Average increases across the Africa and Middle East (AME) region are 7.4 to 7.6 per cent, depending on job level, but the average for the Middle East is lower, at 4.8 to 5.4 per cent. Indeed, the Middle East is a more homogenous region, with the exception of Israel, where rises are in the 3 to 3.5

per cent range, and Bahrain, where they are around 6 per cent. Around 8 to 10 per cent of companies in the AME region are freezing salaries in 2011, down from over 20 per cent in 2009, with Cameroon, Ivory Coast and Oman among the countries with the highest levels of salary freezes and the lowest salary increases (of between 4 and 4.5 per cent).

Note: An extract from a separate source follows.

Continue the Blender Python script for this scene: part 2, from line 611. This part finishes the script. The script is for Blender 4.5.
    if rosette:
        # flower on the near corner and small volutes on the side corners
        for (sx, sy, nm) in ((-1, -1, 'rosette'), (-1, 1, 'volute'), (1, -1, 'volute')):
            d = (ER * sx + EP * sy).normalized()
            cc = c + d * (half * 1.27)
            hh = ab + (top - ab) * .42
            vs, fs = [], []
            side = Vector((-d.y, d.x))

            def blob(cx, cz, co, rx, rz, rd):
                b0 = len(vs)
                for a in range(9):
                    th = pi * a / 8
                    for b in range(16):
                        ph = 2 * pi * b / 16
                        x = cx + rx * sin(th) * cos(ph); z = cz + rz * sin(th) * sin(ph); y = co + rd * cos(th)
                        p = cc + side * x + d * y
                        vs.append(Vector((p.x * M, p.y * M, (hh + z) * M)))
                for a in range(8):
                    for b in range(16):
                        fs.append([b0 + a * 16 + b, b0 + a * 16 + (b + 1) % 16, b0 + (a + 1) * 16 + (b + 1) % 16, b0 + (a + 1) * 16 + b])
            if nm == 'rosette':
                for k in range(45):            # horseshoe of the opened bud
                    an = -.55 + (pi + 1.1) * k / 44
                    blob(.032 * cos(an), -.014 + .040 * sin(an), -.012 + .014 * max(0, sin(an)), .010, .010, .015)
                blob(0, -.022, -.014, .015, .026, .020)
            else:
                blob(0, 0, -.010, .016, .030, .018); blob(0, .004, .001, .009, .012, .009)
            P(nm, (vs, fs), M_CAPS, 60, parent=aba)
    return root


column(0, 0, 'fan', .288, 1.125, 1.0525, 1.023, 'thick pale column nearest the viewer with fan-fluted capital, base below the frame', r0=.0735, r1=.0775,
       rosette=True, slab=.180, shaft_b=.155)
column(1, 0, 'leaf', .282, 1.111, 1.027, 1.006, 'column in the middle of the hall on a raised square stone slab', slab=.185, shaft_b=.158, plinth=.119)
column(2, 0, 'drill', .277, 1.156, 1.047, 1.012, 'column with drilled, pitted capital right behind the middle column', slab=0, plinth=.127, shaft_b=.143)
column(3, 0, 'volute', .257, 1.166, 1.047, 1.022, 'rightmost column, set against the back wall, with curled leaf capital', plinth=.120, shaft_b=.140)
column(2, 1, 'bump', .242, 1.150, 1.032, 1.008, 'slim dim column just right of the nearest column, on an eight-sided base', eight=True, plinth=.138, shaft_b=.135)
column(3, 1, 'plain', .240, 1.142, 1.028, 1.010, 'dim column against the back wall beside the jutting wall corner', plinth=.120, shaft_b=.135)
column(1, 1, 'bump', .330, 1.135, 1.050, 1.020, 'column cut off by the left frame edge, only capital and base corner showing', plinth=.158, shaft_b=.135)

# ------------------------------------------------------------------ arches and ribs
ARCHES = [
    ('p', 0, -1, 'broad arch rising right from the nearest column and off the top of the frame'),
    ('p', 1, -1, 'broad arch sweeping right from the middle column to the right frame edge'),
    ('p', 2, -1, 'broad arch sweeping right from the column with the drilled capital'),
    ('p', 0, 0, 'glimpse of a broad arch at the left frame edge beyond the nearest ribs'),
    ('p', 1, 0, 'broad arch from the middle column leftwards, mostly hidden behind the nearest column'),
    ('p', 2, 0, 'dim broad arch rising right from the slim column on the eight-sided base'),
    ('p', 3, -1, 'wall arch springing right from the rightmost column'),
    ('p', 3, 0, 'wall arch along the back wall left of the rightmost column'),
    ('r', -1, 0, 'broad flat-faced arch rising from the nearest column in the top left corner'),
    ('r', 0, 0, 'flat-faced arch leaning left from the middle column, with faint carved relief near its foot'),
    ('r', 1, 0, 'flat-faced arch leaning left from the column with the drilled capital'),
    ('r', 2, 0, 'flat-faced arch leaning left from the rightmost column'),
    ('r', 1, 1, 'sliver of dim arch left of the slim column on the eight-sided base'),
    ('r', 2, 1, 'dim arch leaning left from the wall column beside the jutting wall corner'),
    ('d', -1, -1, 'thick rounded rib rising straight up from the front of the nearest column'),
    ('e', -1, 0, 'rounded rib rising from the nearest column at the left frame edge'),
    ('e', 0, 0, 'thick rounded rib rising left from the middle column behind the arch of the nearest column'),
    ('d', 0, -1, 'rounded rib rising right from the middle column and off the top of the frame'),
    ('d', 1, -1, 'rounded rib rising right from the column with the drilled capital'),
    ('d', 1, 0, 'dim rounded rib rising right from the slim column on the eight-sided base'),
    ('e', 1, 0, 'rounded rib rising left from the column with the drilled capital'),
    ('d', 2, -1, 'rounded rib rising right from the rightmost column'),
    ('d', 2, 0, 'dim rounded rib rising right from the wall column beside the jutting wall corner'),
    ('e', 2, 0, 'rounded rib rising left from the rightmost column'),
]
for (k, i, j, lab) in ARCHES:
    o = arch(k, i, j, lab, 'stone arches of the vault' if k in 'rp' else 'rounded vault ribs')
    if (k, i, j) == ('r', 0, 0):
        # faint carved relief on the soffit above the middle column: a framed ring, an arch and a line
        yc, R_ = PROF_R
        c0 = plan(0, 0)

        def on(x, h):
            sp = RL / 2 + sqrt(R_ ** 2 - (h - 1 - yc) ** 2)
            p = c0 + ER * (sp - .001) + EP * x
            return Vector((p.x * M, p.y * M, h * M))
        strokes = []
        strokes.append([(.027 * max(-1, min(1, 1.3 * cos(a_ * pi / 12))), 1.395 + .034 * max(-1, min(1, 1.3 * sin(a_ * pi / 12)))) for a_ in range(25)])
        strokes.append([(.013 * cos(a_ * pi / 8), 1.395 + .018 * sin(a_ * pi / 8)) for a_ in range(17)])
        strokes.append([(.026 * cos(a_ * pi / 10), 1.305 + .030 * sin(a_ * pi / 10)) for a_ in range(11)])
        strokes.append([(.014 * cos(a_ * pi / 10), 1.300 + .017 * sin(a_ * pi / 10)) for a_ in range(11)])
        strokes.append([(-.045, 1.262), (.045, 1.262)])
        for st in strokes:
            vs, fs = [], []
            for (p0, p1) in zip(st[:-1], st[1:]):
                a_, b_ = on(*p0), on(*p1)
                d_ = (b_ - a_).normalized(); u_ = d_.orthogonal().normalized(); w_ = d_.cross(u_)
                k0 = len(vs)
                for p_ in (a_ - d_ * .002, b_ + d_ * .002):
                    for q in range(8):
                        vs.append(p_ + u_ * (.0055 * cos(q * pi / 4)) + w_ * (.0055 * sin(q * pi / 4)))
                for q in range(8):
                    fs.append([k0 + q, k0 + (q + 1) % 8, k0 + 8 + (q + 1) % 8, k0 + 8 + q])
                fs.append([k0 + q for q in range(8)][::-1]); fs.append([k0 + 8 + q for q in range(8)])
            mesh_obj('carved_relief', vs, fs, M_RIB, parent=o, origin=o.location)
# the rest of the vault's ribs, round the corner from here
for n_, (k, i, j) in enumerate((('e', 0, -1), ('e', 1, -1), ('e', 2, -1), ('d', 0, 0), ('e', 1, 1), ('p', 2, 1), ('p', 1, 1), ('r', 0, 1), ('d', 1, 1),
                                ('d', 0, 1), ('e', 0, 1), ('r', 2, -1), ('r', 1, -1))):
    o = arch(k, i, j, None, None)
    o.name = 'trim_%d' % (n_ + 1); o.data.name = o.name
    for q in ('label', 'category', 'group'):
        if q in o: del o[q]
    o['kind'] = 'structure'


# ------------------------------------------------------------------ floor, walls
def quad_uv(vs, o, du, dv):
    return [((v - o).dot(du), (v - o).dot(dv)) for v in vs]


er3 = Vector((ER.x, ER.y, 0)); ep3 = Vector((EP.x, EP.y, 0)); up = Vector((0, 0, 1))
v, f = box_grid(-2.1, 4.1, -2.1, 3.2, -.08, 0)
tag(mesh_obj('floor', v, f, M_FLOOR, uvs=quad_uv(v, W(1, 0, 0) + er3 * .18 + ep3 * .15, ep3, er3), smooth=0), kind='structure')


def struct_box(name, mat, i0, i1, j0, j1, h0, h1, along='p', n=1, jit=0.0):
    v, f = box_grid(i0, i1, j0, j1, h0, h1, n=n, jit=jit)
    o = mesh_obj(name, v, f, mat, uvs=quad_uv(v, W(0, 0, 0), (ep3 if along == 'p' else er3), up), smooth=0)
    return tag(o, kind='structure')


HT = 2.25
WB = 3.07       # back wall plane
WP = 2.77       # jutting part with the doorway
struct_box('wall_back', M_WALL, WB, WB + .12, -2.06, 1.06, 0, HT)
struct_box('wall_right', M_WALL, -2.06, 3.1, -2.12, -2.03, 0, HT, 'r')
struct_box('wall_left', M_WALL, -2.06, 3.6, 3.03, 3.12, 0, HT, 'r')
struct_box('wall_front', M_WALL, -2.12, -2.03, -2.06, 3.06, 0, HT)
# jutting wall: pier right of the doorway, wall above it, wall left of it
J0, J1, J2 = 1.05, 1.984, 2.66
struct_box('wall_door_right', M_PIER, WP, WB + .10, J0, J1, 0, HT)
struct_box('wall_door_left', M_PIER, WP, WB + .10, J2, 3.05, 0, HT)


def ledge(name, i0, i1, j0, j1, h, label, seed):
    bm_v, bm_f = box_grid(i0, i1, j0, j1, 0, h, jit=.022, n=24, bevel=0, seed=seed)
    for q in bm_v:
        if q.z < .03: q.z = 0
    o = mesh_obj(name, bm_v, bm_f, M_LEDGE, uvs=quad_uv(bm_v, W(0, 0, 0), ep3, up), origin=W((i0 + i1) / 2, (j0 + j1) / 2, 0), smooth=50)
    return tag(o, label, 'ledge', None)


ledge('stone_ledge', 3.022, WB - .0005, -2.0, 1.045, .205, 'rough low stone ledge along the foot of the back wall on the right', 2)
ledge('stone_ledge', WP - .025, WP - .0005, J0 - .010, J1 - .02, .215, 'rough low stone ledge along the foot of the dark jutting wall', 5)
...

Of the 19 African countries that the survey covers, over half will award salary increases this year of more than 10 per cent. In the Middle East, the highest salary increases will go to managers and sales professionals, reflecting the demand for such skills.

Pay for performance is becoming more prevalent in AME, and it is only a matter of time before variable reward extends beyond the cash elements of the package (important in a zero- or low-tax environment) towards benefits such as retirement provision, if companies are to continue to attract foreign talent. What's more, the trend towards localisation (many countries have already enshrined localisation policies and quotas in law) will exert upward pressure on salaries at certain levels, given the shortage of local talent and experience. However, here again, a bigger focus on talent management and development, within the context of 'total reward', will help to mitigate salary inflation.

In conclusion it seems that across the EMEA region the silver lining to have emerged from the clouds of recession is a greater focus on the kind of segmentation and total rewards that help drive performance while keeping a lid on costs.